Tuesday, September 11, 2012

"To face whatever lies before us...": New York City disasters and the prayers of young mothers

I was one of the many who witnessed the crashing of the plane into the
World Trade Center's South Tower on the morning of September 11, 2001
after turning on the television to see reports of the first crash

I was several months away from the birth of my third child - a precious daughter - on the morning of September 11, 2001. Taking a few quiet minutes before my sleeping children woke up, I was doing some inspirational reading with a book called In Conversation with God. The day's meditation read:
"It is in prayer that we learn the mystery of Christ and the wisdom of the Cross. In prayer we perceive, in all their dimensions, the real needs of our brothers and sisters throughout the world; in prayer we find the strength to face whatever lies before us..." - from a homily by Pope John Paul II, Jan. 13, 1981
The peace of my quiet morning did not last long. Soon I learned the true wisdom of those words and found out the reality of that day's trials.

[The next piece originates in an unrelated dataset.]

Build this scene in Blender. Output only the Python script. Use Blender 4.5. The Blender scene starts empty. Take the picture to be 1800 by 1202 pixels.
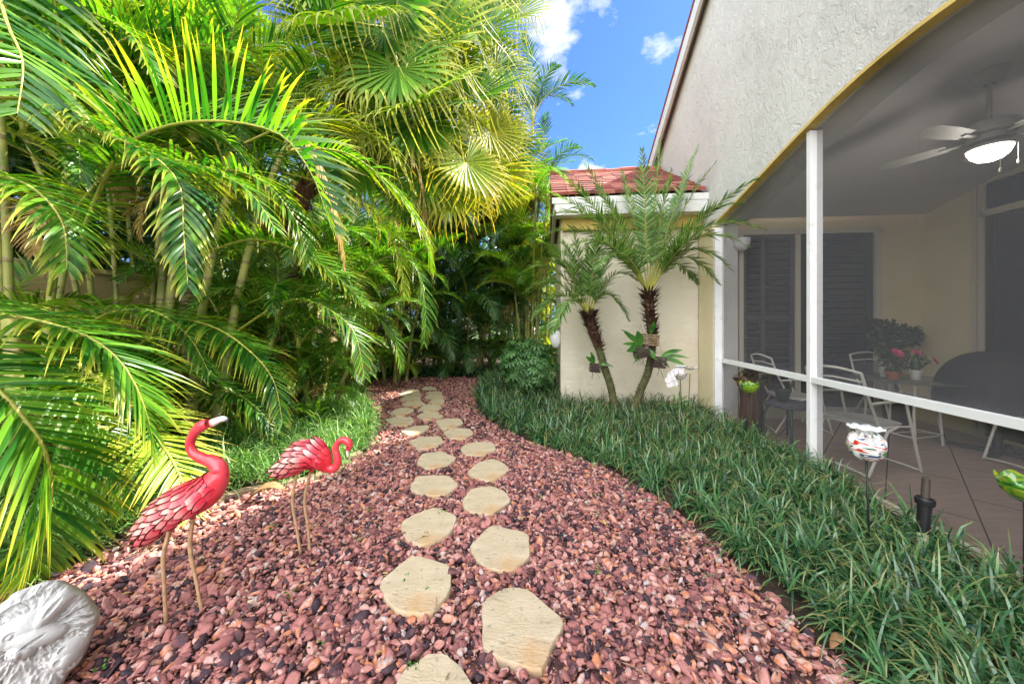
import bpy, math, random
import numpy as np
from mathutils import Vector, Matrix
C = bpy.context.scene.collection
R = math.radians
F = 620.0; HY = 567.0; CX = 900.0; CH = 1.40
# ---------------------------------------------------------------- camera
cam_data = bpy.data.cameras.new('camera'); cam = bpy.data.objects.new('camera', cam_data); C.objects.link(cam)
cam.location = (0, 0, CH); cam.rotation_euler = (R(90), 0, 0)
cam_data.sensor_width = 36; cam_data.lens = F / 1800 * 36
cam_data.shift_y = -(601 - HY) / 1800; cam_data.clip_start = 0.05; cam_data.clip_end = 2000
bpy.context.scene.camera = cam
# ---------------------------------------------------------------- light
SUN_EL, SUN_AZ = 53.0, 64.0            # azimuth clockwise from +Y (the view direction)
sc = bpy.context.scene
w = bpy.data.worlds.new('World'); sc.world = w; w.use_nodes = True
nt = w.node_tree; nt.nodes.clear()
def N(tree, typ, **kw):
    n = tree.nodes.new(typ)
    for k, v in kw.items():
        if k.startswith('i_'):
            key = k[2:]; key = int(key) if key.isdigit() else key.replace('_', ' ')
            n.inputs[key].default_value = v
        else: setattr(n, k, v)
    return n
def ramp(tree, stops, interp='LINEAR'):
    n = tree.nodes.new('ShaderNodeValToRGB'); cr = n.color_ramp; cr.interpolation = interp
    while len(cr.elements) < len(stops): cr.elements.new(0.5)
    for e, (p, c) in zip(cr.elements, stops): e.position = p; e.color = (*c, 1) if len(c) == 3 else c
    return n
out = N(nt, 'ShaderNodeOutputWorld'); bg = N(nt, 'ShaderNodeBackground', i_Strength=0.15)
sky = N(nt, 'ShaderNodeTexSky', sky_type='NISHITA', sun_disc=False, sun_elevation=R(SUN_EL), sun_rotation=R(SUN_AZ))
sky.air_density = 1.0; sky.dust_density = 0.4; sky.ozone_density = 1.5
tc = N(nt, 'ShaderNodeTexCoord'); sep = N(nt, 'ShaderNodeSeparateXYZ'); nt.links.new(tc.outputs['Generated'], sep.inputs[0])
zz = N(nt, 'ShaderNodeMath', operation='ADD', i_1=0.22); nt.links.new(sep.outputs[2], zz.inputs[0])
dv = N(nt, 'ShaderNodeVectorMath', operation='DIVIDE'); cb = N(nt, 'ShaderNodeCombineXYZ')
for i in range(3): nt.links.new(zz.outputs[0], cb.inputs[i])
nt.links.new(tc.outputs['Generated'], dv.inputs[0]); nt.links.new(cb.outputs[0], dv.inputs[1])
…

"...whatever lies before us"... 

I learned the "real needs of [my] brothers and sisters throughout the world" with shocking clarity when I got a call from my Mom.

"Turn on the T.V.," she said. "A plane has crashed into the World Trade Center."

~

The Triangle Shirtwaist Factory fire
occurred in the Asch Building
(now the Brown Building)
at 23-29 Washington Place, NYC
It was only last week as I was thinking about another event in New York City's history that I made an interesting connection.

Ninety years before the World Trade Center disaster - on March 25, 1911 - another expectant mother must have been shocked to learn of a horrible tragedy that had just occurred. The Triangle Shirtwaist Factory fire took the lives of 146 garment workers - most of them young immigrant women ages 16 to 23. It would rank as the second deadliest disaster in New York City's history (behind the burning of a passenger steamship in 1904) - that is, until the destruction of the World Trade Center eclipsed them both ninety years later.

Like the World Trade Center tragedy, the Triangle Shirtwaist fire was a catalyst that brought enormous change. In this case, the movement for worker safety and social justice was finally brought to the forefront in New York and throughout the country.

A quick bit of research led me to a startling realization: at the time of the disaster, this young mother and her family had lived only six short blocks away from the Triangle Shirtwaist factory.

The woman? My great-grandmother, Ilona Ujlaky. A new immigrant to America who had arrived only two years earlier. Knowing her, she had said many prayers since she had arrived in the crazy and wonderful world of New York City. More than likely she prayed for these victims and their families, and the struggles of the city in which she and her husband were beginning their new life.

The child she was expecting? Her third. A baby girl. My grandmother.

In 1911 my great-grandmother and her family (she is pictured here c.1913)
lived at 415 East Fifth Street on the Lower East Side,
only about six blocks from the Triangle Shirtwaist Factory fire.